Object-Oriented Programming (OOP) – Polymorphism
Introduction
Polymorphism is a core concept in object-oriented programming (OOP) that allows objects of different classes to be treated as objects of a common superclass. It promotes flexibility and modularity in code, enabling you to write more generic and reusable programs. In this guide, we’ll explore the concept of polymorphism in Java and how it’s achieved through method overriding and interfaces.
Types of Polymorphism
Polymorphism in Java can be categorized into two main types:
- Compile-Time Polymorphism (Static Binding): This is achieved through method overloading, where multiple methods in the same class have the same name but different parameters. The compiler determines the appropriate method to call based on the method’s signature.
- Run-Time Polymorphism (Dynamic Binding): This is achieved through method overriding and interfaces. The decision of which method to call is made at runtime, based on the actual object’s type.
Method Overriding and Dynamic Polymorphism
Dynamic polymorphism is primarily achieved through method overriding. In method overriding, a subclass provides a specific implementation of a method that is already defined in its superclass. The overridden method has the same name, return type, and parameters.
class Shape {
void draw() {
System.out.println("Drawing a shape");
}
}
class Circle extends Shape {
@Override
void draw() {
System.out.println("Drawing a circle");
}
}
class Square extends Shape {
@Override
void draw() {
System.out.println("Drawing a square");
}
}
In this example, the ‘Circle’ and ‘Square’ classes override the ‘draw’ method from the ‘Shape’ class to provide their specific implementations. The decision of which ‘draw’ method to call depends on the actual object type.
Polymorphism in Action
Polymorphism allows you to write code that works with objects of different classes through a common interface.
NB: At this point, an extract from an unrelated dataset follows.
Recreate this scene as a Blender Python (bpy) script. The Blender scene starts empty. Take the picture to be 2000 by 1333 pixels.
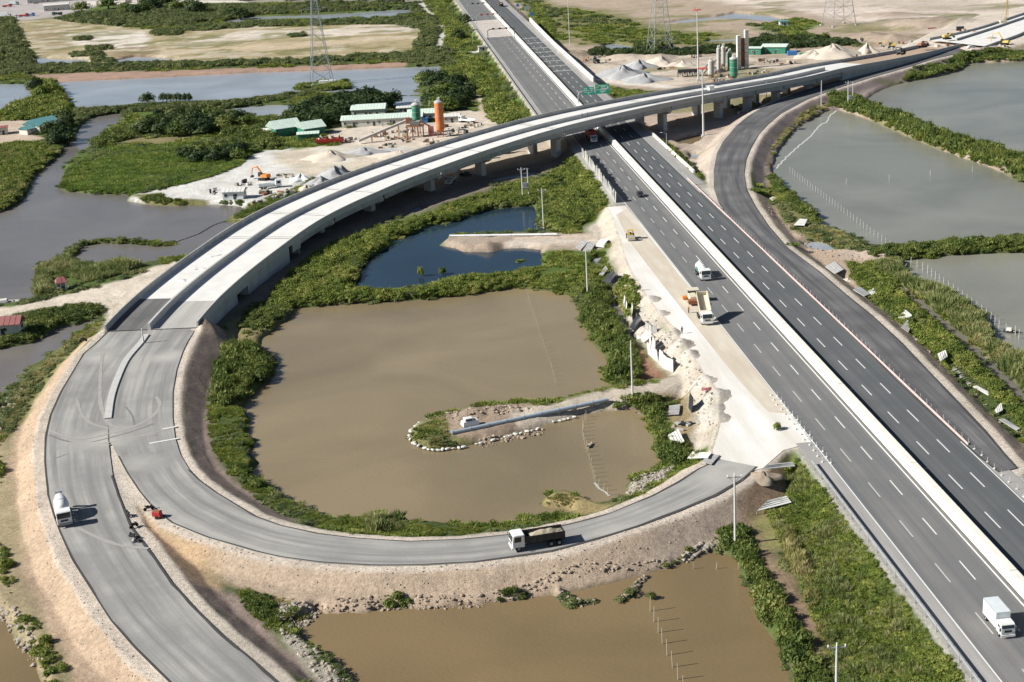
import bpy, bmesh, math, random
import numpy as np
from mathutils import Vector, Matrix

# ------------------------------------------------------------------ camera, sky, sun, exposure
SC = bpy.context.scene
COL = SC.collection
FPX, PITCH, ROLL, ZC = 2821.3, 0.32008, 0.061955, 106.5   # surveyed from the lane dashes and the lamp posts
CP, SP, CR, SR = math.cos(PITCH), math.sin(PITCH), math.cos(ROLL), math.sin(ROLL)
cam = bpy.data.cameras.new('camera')
cam.sensor_width = 36.0
cam.lens = 36.0 * FPX / 2000.0
cam.clip_start = 1.0
cam.clip_end = 30000.0
camo = bpy.data.objects.new('camera', cam)
COL.objects.link(camo)
camo.location = (0, 0, ZC)
camo.rotation_euler = (Matrix.Rotation(math.pi / 2 - PITCH, 3, 'X') @ Matrix.Rotation(-ROLL, 3, 'Z')).to_euler()
SC.camera = camo

SUN_EL, SUN_AZ = math.radians(34), math.radians(9)
to_sun = Vector((-math.cos(SUN_EL) * math.cos(SUN_AZ), -math.cos(SUN_EL) * math.sin(SUN_AZ), math.sin(SUN_EL)))
world = bpy.data.worlds.new('World')
SC.world = world
world.use_nodes = True
wn = world.node_tree
for n in list(wn.nodes):
    wn.nodes.remove(n)
sky = wn.nodes.new('ShaderNodeTexSky')
sky.sky_type = 'NISHITA'
sky.sun_disc = False
sky.sun_elevation = SUN_EL
sky.sun_rotation = math.atan2(to_sun.x, to_sun.y)
sky.air_density = .7
sky.dust_density = .4
bg = wn.nodes.new('ShaderNodeBackground')
bg.inputs[1].default_value = 0.05
wo = wn.nodes.new('ShaderNodeOutputWorld')
wn.links.new(sky.outputs[0], bg.inputs[0])
wn.links.new(bg.outputs[0], wo.inputs[0])
sun = bpy.data.lights.new('sun', 'SUN')
sun.energy = 5.0
sun.angle = math.radians(0.5)
sun.color = (1.0, 0.97, 0.915)
suno = bpy.data.objects.new('sun', sun)
COL.objects.link(suno)
suno.rotation_euler = to_sun.to_track_quat('Z', 'Y').to_euler()
SC.view_settings.view_transform = 'Standard'
SC.view_settings.look = 'None'
SC.view_settings.exposure = 0.55
SC.view_settings.gamma = 1.0
SC.render.resolution_x, SC.render.resolution_y = 1024, 682
rnd = random.Random(7)
nrs = np.random.RandomState(11)


# ------------------------------------------------------------------ survey: photo point + height -> metres
def at(px, py, z=0.0):
    u0, v0 = px - 1000, py - 666.5
    u, v = u0 * CR - v0 * SR, u0 * SR + v0 * CR
    d = (u, FPX * CP - v * SP, -FPX * SP - v * CP)
    t = (z - ZC) / d[2]
    return (d[0] * t, d[1] * t, z)


def atf(px, py, zf):
    z = 1.0
    for _ in range(6):
        p = at(px, py, z)
        z = zf(p[0], p[1])
    return at(px, py, z)


def W(pts, z=0.0):
    return np.array([at(a, b, z)[:2] for a, b in pts])


# ------------------------------------------------------------------ numpy noise and polygons
def vnoise(x, y, seed=0):
    xi, yi = np.floor(x).astype(np.int64), np.floor(y).astype(np.int64)
    fx, fy = x - xi, y - yi
    fx, fy = fx * fx * (3 - 2 * fx), fy * fy * (3 - 2 * fy)

    def h(a, b):
        n = (a * 374761393 + b * 668265263 + seed * 974634777) & 0xffffffff
        n = ((n ^ (n >> 13)) * 1274126177) & 0xffffffff
        return ((n ^ (n >> 16)) & 0xffff) / 65535.0
    return (h(xi, yi) * (1 - fx) + h(xi + 1, yi) * fx) * (1 - fy) + (h(xi, yi + 1) * (1 - fx) + h(xi + 1, yi + 1) * fx) * fy


def fbm(x, y, s, seed=0, o=4):
    r, a, t = 0, 1.0, 0
    x, y = x / s, y / s
    for i in range(o):
        r = r + a * vnoise(x, y, seed + i * 7)
        t += a
        a *= .5
        x, y = x * 2.03 + 5.1, y * 2.03 + 1.7
    return r / t * 2 - 1


def sdf(poly, x, y, closed=True):
    """signed distance to a polygon (negative inside); plain distance for an open line"""
    n = len(poly)
    best = np.full(x.shape, 1e18)
    ins = np.zeros(x.shape, bool)
    for i in range(n if closed else n - 1):
        ax, ay = poly[i]
        bx, by = poly[(i + 1) % n]
        ex, ey = bx - ax, by - ay
        wx, wy = x - ax, y - ay
        t = np.clip((wx * ex + wy * ey) / (ex * ex + ey * ey + 1e-12), 0, 1)
        dx, dy = wx - ex * t, wy - ey * t
        best = np.minimum(best, dx * dx + dy * dy)
        if closed:
            c = ((ay <= y) & (by > y)) | ((by <= y) & (ay > y))
            ins ^= c & (x < ex * (y - ay) / ((by - ay) if by != ay else 1e-12) + ax)
    d = np.sqrt(best)
    return np.where(ins, -d, d) if closed else d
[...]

For example:
Shape[] shapes = new Shape[3];
shapes[0] = new Circle();
shapes[1] = new Square();
shapes[2] = new Circle();
for (Shape shape : shapes) {
shape.draw();
}
In this code, an array of ‘Shape’ objects is populated with instances of ‘Circle’ and ‘Square.’ When we iterate through the array and call the ‘draw’ method, the appropriate implementation is invoked based on the actual object’s type. This is an example of polymorphism in action.
Interfaces and Polymorphism
In addition to method overriding, Java supports polymorphism through interfaces. An interface defines a contract that multiple classes can implement. It allows objects of different classes to be treated as instances of the interface.
interface Printable {
void print();
}
class Document implements Printable {
@Override
public void print() {
System.out.println("Printing a document");
}
}
class Image implements Printable {
@Override
public void print() {
System.out.println("Printing an image");
}
}
In this example, ‘Document’ and ‘Image’ both implement the ‘Printable’ interface by providing their own ‘print’ methods. As a result, you can use polymorphism to work with objects of these classes through the ‘Printable’ interface.
Benefits of Polymorphism
Polymorphism offers several advantages in Java and OOP, including:
- Flexibility: Polymorphism allows you to write more flexible and generic code that can work with different object types.
- Modularity: It promotes modularity and code reusability by defining a common interface for related classes.
- Extensibility: You can add new classes that implement the same interface without affecting existing code, making it easy to extend your applications.
Conclusion
Polymorphism is a fundamental concept in Java and object-oriented programming that enhances the flexibility and modularity of your code. It allows objects of different classes to be treated as instances of a common superclass or interface, simplifying code design and promoting reusability.